Tuesday, December 11, 2018

Comparison (14)



Dear Friend,

Have you ever felt depressed or felt like you were failing in life because you haven't met the same milestones as the people around you?  Have you ever tried pushing a star shaped block through a square hole? I have news for you, friend, you're depressed because you are trying to fit in to someone else's mold. Please don't put yourself through that.

A few short years ago I reached a milestone birthday. When I was a young girl I always assumed that by this particular milestone birthday I would be married to a wonderful man and live in a house with a white picket fence. We would have a couple kids that liked to laugh and play outside in the sun. We would all live happy and healthy lives while the birds sang sweetly outside my window.

I watched too many Disney movies.

The reality was that I was a woman living alone in a 525 square foot house listening to my neighbors hurl F-bombs at each other while birds nested in the tree limbs above my car and used it for target practice. My life wasn't exactly the stuff of fairy tales... or was it?

I recently read a fascinating article about social comparison theory.  The theory talks about how there is a desire in each and every one of us to know who we are. To achieve this knowledge we tend to look at the people around us and compare our lives, opinions and abilities to theirs.  It's how we measure our success. There is a wonderful quote from Albert Einstein (according to the internet so it must be true) that says, "Everybody is a genius. But if you judge a fish by it's ability to climb a tree, it will live it's whole life believing that it is stupid." I mean, we all know a fish can't climb a tree but if that fish was bombarded it's whole life with images and facts like "To be happy you have to climb that tree!". How do you think that fish feels when it can't do it, friend? Pretty awful, right?
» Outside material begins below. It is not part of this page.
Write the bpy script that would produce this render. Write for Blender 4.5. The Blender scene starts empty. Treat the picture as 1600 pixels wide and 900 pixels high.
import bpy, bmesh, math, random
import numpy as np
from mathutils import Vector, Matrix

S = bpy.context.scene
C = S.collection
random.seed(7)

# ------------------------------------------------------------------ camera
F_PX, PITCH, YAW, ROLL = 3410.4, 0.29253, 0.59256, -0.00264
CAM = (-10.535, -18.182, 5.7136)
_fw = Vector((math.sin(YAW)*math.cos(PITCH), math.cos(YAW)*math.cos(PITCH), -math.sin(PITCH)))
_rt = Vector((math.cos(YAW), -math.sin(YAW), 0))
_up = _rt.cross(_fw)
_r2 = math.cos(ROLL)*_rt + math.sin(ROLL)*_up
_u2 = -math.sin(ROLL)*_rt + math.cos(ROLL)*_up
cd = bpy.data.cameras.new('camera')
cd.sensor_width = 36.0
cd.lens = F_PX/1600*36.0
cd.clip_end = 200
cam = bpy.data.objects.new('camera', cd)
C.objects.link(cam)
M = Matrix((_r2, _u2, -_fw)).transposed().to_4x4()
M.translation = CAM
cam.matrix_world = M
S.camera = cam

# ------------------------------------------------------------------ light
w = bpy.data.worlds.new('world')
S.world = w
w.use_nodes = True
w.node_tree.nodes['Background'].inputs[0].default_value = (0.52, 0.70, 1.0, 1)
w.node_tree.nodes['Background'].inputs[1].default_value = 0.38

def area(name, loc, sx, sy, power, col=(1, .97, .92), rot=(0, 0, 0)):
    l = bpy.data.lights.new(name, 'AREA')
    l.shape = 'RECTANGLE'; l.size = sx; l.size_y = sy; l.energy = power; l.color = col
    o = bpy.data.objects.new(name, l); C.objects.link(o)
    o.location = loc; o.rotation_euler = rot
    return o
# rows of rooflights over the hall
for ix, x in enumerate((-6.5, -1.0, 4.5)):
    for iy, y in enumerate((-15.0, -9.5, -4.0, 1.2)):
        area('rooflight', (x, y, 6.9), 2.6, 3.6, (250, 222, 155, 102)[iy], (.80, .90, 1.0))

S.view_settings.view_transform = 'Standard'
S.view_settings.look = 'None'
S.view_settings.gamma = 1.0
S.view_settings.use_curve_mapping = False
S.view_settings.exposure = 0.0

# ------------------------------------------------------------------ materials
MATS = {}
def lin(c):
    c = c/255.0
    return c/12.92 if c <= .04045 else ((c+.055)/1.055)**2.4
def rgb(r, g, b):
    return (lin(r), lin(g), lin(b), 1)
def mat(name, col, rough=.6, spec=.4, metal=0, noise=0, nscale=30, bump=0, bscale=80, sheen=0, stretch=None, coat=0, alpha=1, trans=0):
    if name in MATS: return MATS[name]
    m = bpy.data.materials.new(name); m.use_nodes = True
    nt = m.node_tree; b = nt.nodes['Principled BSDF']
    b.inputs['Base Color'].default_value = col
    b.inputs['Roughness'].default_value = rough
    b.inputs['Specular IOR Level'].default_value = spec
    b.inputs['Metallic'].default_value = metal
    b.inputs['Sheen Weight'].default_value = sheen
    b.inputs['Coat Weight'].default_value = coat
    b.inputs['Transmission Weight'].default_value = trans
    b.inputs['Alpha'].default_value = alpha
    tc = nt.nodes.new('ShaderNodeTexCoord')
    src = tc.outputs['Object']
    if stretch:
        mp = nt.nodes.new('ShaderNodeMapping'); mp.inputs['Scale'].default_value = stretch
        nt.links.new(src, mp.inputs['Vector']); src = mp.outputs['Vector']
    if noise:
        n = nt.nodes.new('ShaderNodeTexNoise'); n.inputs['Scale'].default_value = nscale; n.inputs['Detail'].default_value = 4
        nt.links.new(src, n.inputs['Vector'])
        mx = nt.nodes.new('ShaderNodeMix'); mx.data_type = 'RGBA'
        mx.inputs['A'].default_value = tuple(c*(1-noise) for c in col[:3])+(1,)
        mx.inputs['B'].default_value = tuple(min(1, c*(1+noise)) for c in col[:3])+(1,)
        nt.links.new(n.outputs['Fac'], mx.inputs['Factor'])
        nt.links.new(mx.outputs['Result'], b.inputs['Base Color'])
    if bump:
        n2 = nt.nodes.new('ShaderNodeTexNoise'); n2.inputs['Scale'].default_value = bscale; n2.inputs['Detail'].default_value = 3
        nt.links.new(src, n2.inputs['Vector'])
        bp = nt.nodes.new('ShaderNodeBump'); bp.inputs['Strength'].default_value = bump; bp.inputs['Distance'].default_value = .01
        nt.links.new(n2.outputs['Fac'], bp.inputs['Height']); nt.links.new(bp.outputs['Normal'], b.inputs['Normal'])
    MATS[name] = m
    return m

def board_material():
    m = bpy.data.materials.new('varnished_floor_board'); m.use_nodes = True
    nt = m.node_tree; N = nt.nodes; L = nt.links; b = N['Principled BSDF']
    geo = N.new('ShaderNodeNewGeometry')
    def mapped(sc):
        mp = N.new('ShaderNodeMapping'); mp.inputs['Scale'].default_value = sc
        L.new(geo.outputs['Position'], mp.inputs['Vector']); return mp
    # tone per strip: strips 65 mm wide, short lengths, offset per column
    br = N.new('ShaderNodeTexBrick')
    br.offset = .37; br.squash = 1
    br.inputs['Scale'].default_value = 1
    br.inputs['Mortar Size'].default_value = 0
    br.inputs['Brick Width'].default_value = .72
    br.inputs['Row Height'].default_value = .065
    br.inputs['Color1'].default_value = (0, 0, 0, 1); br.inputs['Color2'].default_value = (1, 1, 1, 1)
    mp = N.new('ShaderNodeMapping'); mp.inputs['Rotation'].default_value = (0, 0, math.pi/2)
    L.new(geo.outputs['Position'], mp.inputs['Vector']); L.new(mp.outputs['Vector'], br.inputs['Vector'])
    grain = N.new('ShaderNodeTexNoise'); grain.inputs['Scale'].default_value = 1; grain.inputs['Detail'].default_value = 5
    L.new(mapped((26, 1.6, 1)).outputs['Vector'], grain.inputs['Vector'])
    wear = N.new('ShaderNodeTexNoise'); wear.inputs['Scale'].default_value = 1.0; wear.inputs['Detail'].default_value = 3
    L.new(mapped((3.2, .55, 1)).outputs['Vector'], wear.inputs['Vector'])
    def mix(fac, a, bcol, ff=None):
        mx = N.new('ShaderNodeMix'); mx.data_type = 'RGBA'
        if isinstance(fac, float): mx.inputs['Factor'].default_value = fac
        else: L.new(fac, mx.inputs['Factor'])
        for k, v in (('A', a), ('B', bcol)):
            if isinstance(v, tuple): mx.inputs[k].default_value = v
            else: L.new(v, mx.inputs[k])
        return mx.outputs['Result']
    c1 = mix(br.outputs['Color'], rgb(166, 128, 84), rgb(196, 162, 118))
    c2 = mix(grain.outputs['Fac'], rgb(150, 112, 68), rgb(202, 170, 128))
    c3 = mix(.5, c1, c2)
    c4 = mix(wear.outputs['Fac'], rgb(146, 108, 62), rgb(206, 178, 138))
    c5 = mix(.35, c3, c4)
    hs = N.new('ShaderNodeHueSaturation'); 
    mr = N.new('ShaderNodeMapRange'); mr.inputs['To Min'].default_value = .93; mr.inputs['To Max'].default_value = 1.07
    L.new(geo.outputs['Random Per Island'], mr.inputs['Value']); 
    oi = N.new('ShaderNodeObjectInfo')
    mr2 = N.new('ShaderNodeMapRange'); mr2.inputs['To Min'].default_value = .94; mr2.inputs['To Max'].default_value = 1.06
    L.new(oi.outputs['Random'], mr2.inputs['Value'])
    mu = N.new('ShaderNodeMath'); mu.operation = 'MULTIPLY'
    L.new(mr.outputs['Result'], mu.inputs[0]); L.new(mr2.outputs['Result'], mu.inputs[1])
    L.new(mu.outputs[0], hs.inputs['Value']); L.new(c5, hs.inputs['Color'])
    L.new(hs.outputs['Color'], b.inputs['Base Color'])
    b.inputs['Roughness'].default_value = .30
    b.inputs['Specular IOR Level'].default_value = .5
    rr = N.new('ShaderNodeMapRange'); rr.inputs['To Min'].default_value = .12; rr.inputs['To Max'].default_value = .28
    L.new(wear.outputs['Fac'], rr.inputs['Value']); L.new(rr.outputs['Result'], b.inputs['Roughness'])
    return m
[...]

When I realized that my 'social comparison cookie cutter' life was not going to happen the way I thought it would I felt terribly disappointed and lost. I started asking questions like, "What's wrong with me?" or "What did I do wrong?" or "Why isn't this working out for me?" But here's the problem with those kinds of questions... they assume that something is wrong.

Have you ever put together a puzzle, friend? I freaking love puzzles! I completely lose track of time when I'm working on a puzzle. Hours could go by without me realizing it. I get so focused on completing the bigger picture that I focus on finding just the right jigs and jags that fit together. The thing about puzzles is that there are so many pieces in that box that don't fit together but they do fit somewhere in the puzzle. 

That's the key. We all fit somewhere, friend. 


I've learned in my life that depression usually happens when I resist changing my perspective. Most people get stuck and stick with chasing after what they know and what they think will make them happy. They keep trying to fit the same wrong pieces together. It's frustrating and confusing when the things you thought you liked or wanted don't work for you anymore. Put those pieces down, friend, and try something new.

If you are brave enough to break free of old habits in order to develop new positive habits you'll be surprised at how many pieces of your life suddenly fall in to place. Surround yourself with the kind of people you aspire to be. They will open new doors for you and expose you to new experiences that may fill you with even more joy. Don't settle, friend, you are made of star stuff so aim higher and reach for the stars.